National teams are one of the few remaining institutions that can unify Americans across race, class, geography, and belief systems. When that gets fractured along party lines, it signals something larger than sports. It signals as a society we are facing a deep crisis, that may not be fixable.
It signals a country that no longer knows how to separate disagreement from disloyalty.
There is a crucial distinction that too many people blur:
You can despise corruption.
You can distrust Washington.
You can criticize leadership.
You can protest policy.
But none of those require you to cheer against your own athletes.
Hockey players representing the United States didn’t draft legislation. They didn’t write executive orders. They trained their entire lives for the chance to wear USA across their chest. Maybe some voted for a candidate you don’t like?
To root against them because of partisan resentment isn’t clever. It isn’t enlightened. It isn’t rebellious.
It’s misplaced. It’s ignorant!
What this phenomenon really exposes is how politics has become a primary identity marker for many Americans. For some, political opposition is no longer about ideas—it’s about cultural opposition.

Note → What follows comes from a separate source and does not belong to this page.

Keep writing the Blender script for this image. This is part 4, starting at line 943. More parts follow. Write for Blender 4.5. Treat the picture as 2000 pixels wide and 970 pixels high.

It becomes “If they like it, I hate it.”
That mindset doesn’t just damage political discourse. It corrodes shared civic space.
If the Olympics can’t be neutral ground, what can?
When the anthem plays before an Olympic hockey game or during a medal ceremony, it isn’t a campaign rally. It’s a reminder that beyond elections, beyond scandals, beyond cable news narratives, there is still a shared national story.
Rejecting that because of who sits in office reflects not moral superiority—but political exhaustion turned inward.
The beauty of America has always been that fierce internal debate coexists with external unity. We argue loudly at home—but when representing the country abroad, we rally.
That balance is fragile.
You don’t have to like any politician to appreciate the meaning of a national team. You don’t have to agree with half the country to stand beside them when the stakes are international.
If partisan dislike pushes someone to cheer for a rival nation purely out of spite, that says less about politics and more about how deeply polarized our emotional reflexes have become.
Sports should be an escape from that.
The Olympic ice should be a place where, for a few hours, Americans remember that the crest matters more than the candidate.
And if we lose that—if even the jersey becomes partisan—then we’ve let politics shrink something that was meant to be bigger than all of us.
Let me ask you this, are you so callous that when the late Johnny Hockey’s children were brought on the ice where you not brought to tears? If you weren’t you are nothing more than a cold heartless person.
I do not like our sitting President, I do not like who he ran against in the election, they were both unqualified in my opinion, but I still cheer for MY country, OUR country! And I always will!